Writing villains
(TMNT: Mutant Mayhem spoiler included)
In the effort to make our villains complex, engaging, and sympathetic enough to be interesting, we often undermine their villainy.
This has been highlighted by some recent client work I've undertaken. The brief is clear enough: write through the lore and intentions of the villains, who are inevitably doomed on both a narrative and mechanical basis.
My first few stabs at these stories were far too sympathetic.
I like writing sympathetic, complicated villains, to the point where you'd have trouble finding a pure and upstanding character in any of my work. And I'm very used to doing so.
Much of this is simply because I'm so used to seeing myself in villains.
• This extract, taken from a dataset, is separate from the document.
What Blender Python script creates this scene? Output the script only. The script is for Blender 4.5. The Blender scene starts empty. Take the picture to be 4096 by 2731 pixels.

Shades of my sexuality, ethnicity and trans/gender (none too specifically in the latter case, admittedly).
But another factor is the frequently indulged habit of writing The Justifiable Villain. Superfly from the recent Teenage Mutant Ninja Turtles: Mutant Mayhem movie had such a reasonable point to make about systemic oppression that the writers resorted to giving him a contextually inexplicable urge to perpetrate genocide in order to justify his status as a villain, lest he become too obviously cast as a noble freedom fighter.
And therein exists the poison lie.
In reality, the people orchestrating genocide don't have noble reasons. They aren't fighting against oppression. They are the oppressors.
The reason the crassly villainous behaviour and statements of billionaires, politicians and other sundry oppressors seem a little too on-the-nose is because, though modern fiction, we have made ourselves accustomed to the notion of a villain who is nuanced, sympathetic, perhaps even redeemable.
We give them the traits and trappings of the oppressed.
It certainly makes them more fun to write.
But looking at our world as it stands, our fiction may better serve us by being clear that - although very human - your average arch-villain is likely to be self-serving, callous, inclined to take pleasure in the suffering of others, and without any sympathetic justification for these positions bar their own sense of entitlement and the rock-solid conviction that they both are and deserve better than others.